Memória – “A gente pensa que lembra como eram as coisas, mas não lembra, há sempre filtros, filtros da memória, filtros das neuroses, filtros do voluntarismo, tudo quanto é tipo de filtro.”
Mistério – “É bom que haja mistérios insondáveis em nossas biografias.”
Palavrão – “É mais fácil dizer palavrão do que escrever palavrão, há exigência de passaporte para as palavras passarem do falado ao escrito, algumas não conseguem nunca, a humanidade é muito estranha.”
Pecado – “Quem peca é aquele que não faz o que foi criado para fazer.”
Religião – “Os católicos são politeístas, botaram os santos no lugar dos deuses especializados. Os gregos e os romanos tinham um deus menor para cada coisa, regras atrasadas, artistas falidos, transações impossíveis, dívidas alimentares, casamentos, músicos bêbedos, agricultores, criadores de cabra, tudo, tudo, tudo.

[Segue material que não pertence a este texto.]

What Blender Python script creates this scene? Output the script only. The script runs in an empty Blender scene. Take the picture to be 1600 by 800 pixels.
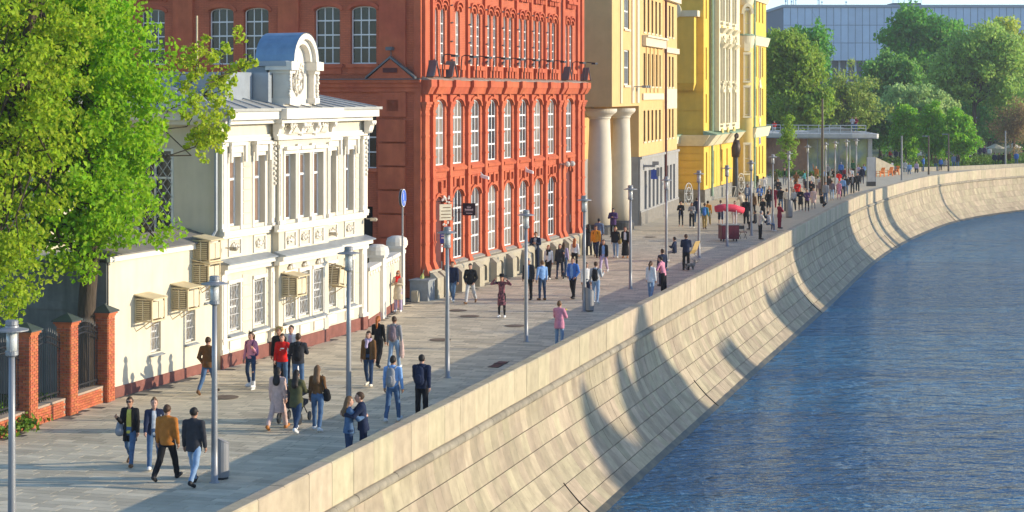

Os católicos substituíram os deuses pelos santos. Os músicos? Santa Cecília. Os ruins da vista? Santa Luzia. As solteironas? Santo António. E por aí, como você sabe. Até lugares. São José de Não Sei Onde? Diana de Éfeso, a mesmíssima coisa. Os deuses não foram derrotados ou eliminados, continuam imortais como sempre foram e somente mudaram de nome, se adaptaram às mudanças.”
Terceira Idade – “Eu abomino a expressão terceira idade, hipocrisia de americano, entre as muitas que já importámos, americano é o rei do eufemismo.”
Verdade – “A verdade dói, a verdade machuca, a verdade contunde, a verdade fere, a verdade maltrata, a verdade mata.”
Vida – “A vida devia ser duas; uma para ensaiar, outra para viver a sério. Quando se aprende alguma coisa, está na hora de ir.”
João Ubaldo Ribeiro. A casa dos budas ditosos. Lisboa: Publicações Dom Quixote, 1999.
1 comentário:
“A vida devia ser duas; uma para ensaiar, outra para viver a sério. Quando se aprende alguma coisa, está na hora de ir.”
Nada li de J.U. Ribeiro. Mas depois de ler esta sua frase, fico com vontade de o fazer.
Será que o que distingue um escritor de um não-escritor é a capacidade de passar à palavra o que ambos sentem?
Sinto o que ele diz e só tenho pena de não acreditar no nosso regresso a uma nova vida.
É que depois do ensaio, faria certamente melhor!